Army Officials Voice Concern Over Shortfall In Recruitment

By Eric Schmitt

WASHINGTON, March 3 - The Army is so short of new recruits that for first time in nearly five years it failed in February to fill its monthly quota of volunteers sent to boot camp. Army officials called it the latest ominous sign of the Iraq war's impact on the military's ability to enlist fresh troops.

"We're very concerned about it," Army Secretary Francis J. Harvey told the Senate Armed Services Committee on Thursday when asked about recruiting shortfalls in the active-duty Army and Army Reserve. "When people ask you what you worry about the most, I say there's just two words: people and money."

In February, the active-duty Army shipped 5,114 recruits to boot camp, 27 percent below its goal of 7,050; it was the first time since May 2000 that the Army missed a monthly goal. For the first five months of the current fiscal year, the Army has met 94 percent of its goal of 29,185 new soldiers in basic training. Over all, the Army plans to bring in 80,000 new recruits this year - 3,000 more than last year - to replace soldiers who retire or do not re-enlist.

S. Douglas Smith, a spokesman for the Army Recruiting Command, attributed the decline in February to an improving economy that siphoned off potential soldiers and the news coverage of the violence in Iraq, which so far has claimed about 1,500 American lives. The Army's February drop-off was reported on Thursday by USA Today.

Army officials insisted on Thursday that increased recruiting efforts, including hundreds of additional recruiters and re-enlistment bonuses of up to $20,000, would help the Army meet its overall annual recruiting targets.

"We're not pushing the panic button yet," Col. Joseph Curtin, an Army spokesman, said. "The Army is banking on the traditional summer surge of new recruits."

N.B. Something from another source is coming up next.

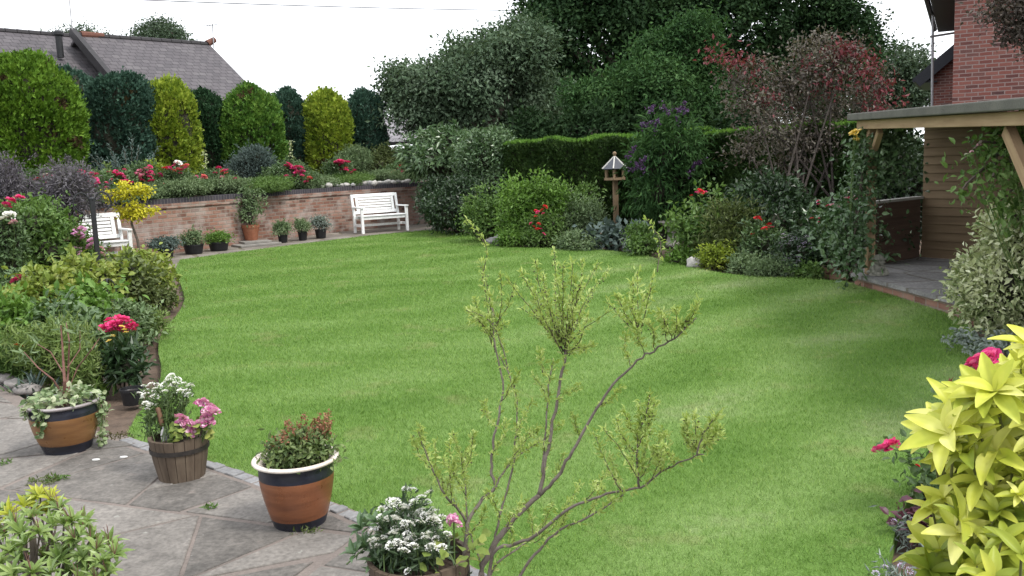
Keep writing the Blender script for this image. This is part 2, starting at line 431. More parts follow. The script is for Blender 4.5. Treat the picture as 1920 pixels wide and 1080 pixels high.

But some independent military personnel specialists warned that the traditional kinds of incentives that have cured recruiting woes in peacetime had never been tested in a prolonged war with large overseas combat deployments.

"What we don't know is if the old tools - more recruiters, bonuses and education benefits - will work in the same way as they have in the past," said Beth J. Asch, a senior economist specializing in military personnel issues at the RAND Corporation, a military-financed research organization.

The Army's problem has been developing for several months as the pool of volunteers who have agreed to enter service after a specified delay has shrunk and as the Army pushes new volunteers into service as fast as possible. Recruits signing up now typically wait about 50 days before shipping out to boot camp, compared with 110 days last year.

The Marine Corps, the main provider of ground troops in Iraq, is also facing unexpected recruiting strains. The Marine Recruiting Command said on Thursday that in February it narrowly missed its contracting goal, the number of recruits signed up but not yet shipped to basic training, for the second straight month.

But the Marine Corps actually exceeded its target for new recruits shipped to boot camp in February, and is slightly ahead of its overall goal for the year.

In another sign of the strain, five of the six military reserve components failed to meet their recruiting goals for the first four months of the current fiscal year.

Marine and Army officials expressed confidence that they would meet their overall recruiting needs for the year, but acknowledged that the contract numbers could be a sign of trouble ahead.

"Does that mean in the future we won't have as many to ship? You bet," Lt. Gen. Jan C. Huly, the Marines' deputy commandant for plans, police and operations, and a former top Marine recruiter, said in an interview. "If we don't pick up that contracting, it will."

Top Pentagon officials acknowledged that the graphic images of casualties from Iraq and the obvious danger of serving there had caused many parents to advise their children to avoid joining the military now.

"That's a factor, that we're a nation at war," Lawrence Di Rita, the chief Pentagon spokesman, told reporters on Thursday. "If it's a young kid who's in high school and contemplating his future, what are his parents advising him?"

Mr. Di Rita added, "I mean, without question, when there's the kind of coverage that there has been about casualties - and we certainly mourn all the casualties, but they are covered, there's prominent media coverage of casualties in Iraq - parents factor those kinds of things in to what they want their children doing."

General Huly and other top Pentagon officials said that while recruiting efforts might be faltering at the moment, re-enlistment rates, especially among combat-hardened units, remained exceedingly strong.